Proactive Road Safety
Using Data to Predict and Prevent Road Trauma
"Road traffic crashes result in the deaths of approximately 1.19 million people around the world each year and leave between 20 and 50 million people with non-fatal injuries."
World Health Organisation, Road Traffic Injuries
~1,200
Annual Deaths in Australia
~40,000
Serious Injuries Annually
$30 Billion
Annual Cost to Economy
The Challenge: Moving Beyond Reactive Measures
Road safety has traditionally relied on analysing past incidents to implement policy. While effective to a point, this reactive approach reaches a plateau. To continue reducing the national road toll, a deeper understanding of the social and community factors that influence risky road behaviour is required.
Our research aims to identify small, at-risk cohorts of road users by analysing how community characteristics like socio-economic disadvantage, residential mobility, and ethnic heterogeneity influence the frequency and severity of accidents. This project is a National Road Safety Action Grants Program initiative, funded by the Australian Government.
Our Approach: A Whole-of-Society Data Model
We are developing a comprehensive model that fuses multiple open data sources to build a complete picture of communities and their road safety challenges. By combining statistics and machine learning, we can identify hidden relationships between community structure and traffic incidents. This allows for the creation of proactive, niche-target strategies instead of broad, demographic-based policies.

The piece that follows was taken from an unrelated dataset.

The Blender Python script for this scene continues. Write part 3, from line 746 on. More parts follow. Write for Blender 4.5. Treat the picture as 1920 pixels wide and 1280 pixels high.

Interactive Data Fusion Model
Crash Data
Type, severity, location, and time of incidents.
Census Data
Socio-Economic Indexes for Areas (SEIFA), mobility.
Crime Incidents
Rates of drug-related crime and other social indicators.
AI Model
Identifies At-Risk Cohorts
The Impact: Data-Driven Prevention
Our modelling provides a more complete profile of driver behaviour than standard approaches. The outcomes can identify regions where, for example, drug-related activity is associated with poor traffic outcomes, allowing for targeted interventions.
This research aligns with the National Road Safety Strategy 2021-30, which prioritises improved outcomes for Aboriginal and Torres Strait Islander people. We use an Indigenous-specific SEIFA indicator in our modelling to better understand and address the higher burden of road trauma in these communities. The project uses data from Queensland to serve as a proof-of-concept for analysis at the national level.